Despite the eventual difficulties with the monolith, it remains the simplest way to bootstrap a new application. So shouldn’t we always start with a monolith and later restructure when we need to scale?
My answer: it depends. Many applications will always be small. There are plenty of small monoliths in the wild that do their job well and don’t need to be scaled or evolved. They are not growing and they do not suffer the problems of growth. If you believe your application will remain small, simple and doesn’t need to evolve: you should definitely build it as a monolith.
Easy to start, but difficult later: The monolith may be the simplest way to start development, but there are many real and difficult problems we will face further along that road.
However, there are many applications that we can easily predict will benefit from a microservices-first approach.
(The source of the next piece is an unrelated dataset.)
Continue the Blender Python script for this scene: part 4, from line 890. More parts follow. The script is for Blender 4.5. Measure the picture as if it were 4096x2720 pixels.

These are the kinds of applications we know will continually be evolved over many years. Other applications that can benefit are those that need to be flexible, scalable or have security constraints from the start. Building these types of applications is much easier if you start with microservices, because converting an existing monolith is difficult and risky.
By all means if you need to validate your business idea first, please do so by first building a monolith. However even in this case I would argue that with the right tooling, prototyping with microservices isn’t much more difficult than prototyping with a monolith. After all, what is a monolith, if not a single large service?
You might even consider using the techniques in Bootstrapping Microservices to bootstrap your monolith as single service within a Kubernetes cluster. Now you have the best of both worlds! When the time comes to decompose to microservices, you are already in the best possible position to do so and at your leisure you can start chipping microservices off the monolith. And with the ease of automated deployment that modern tooling offers it is easy to teardown and recreate your application or create replica environments for development and testing. So if you want or need to create a monolith first you can still benefit from the techniques and technologies presented in the book.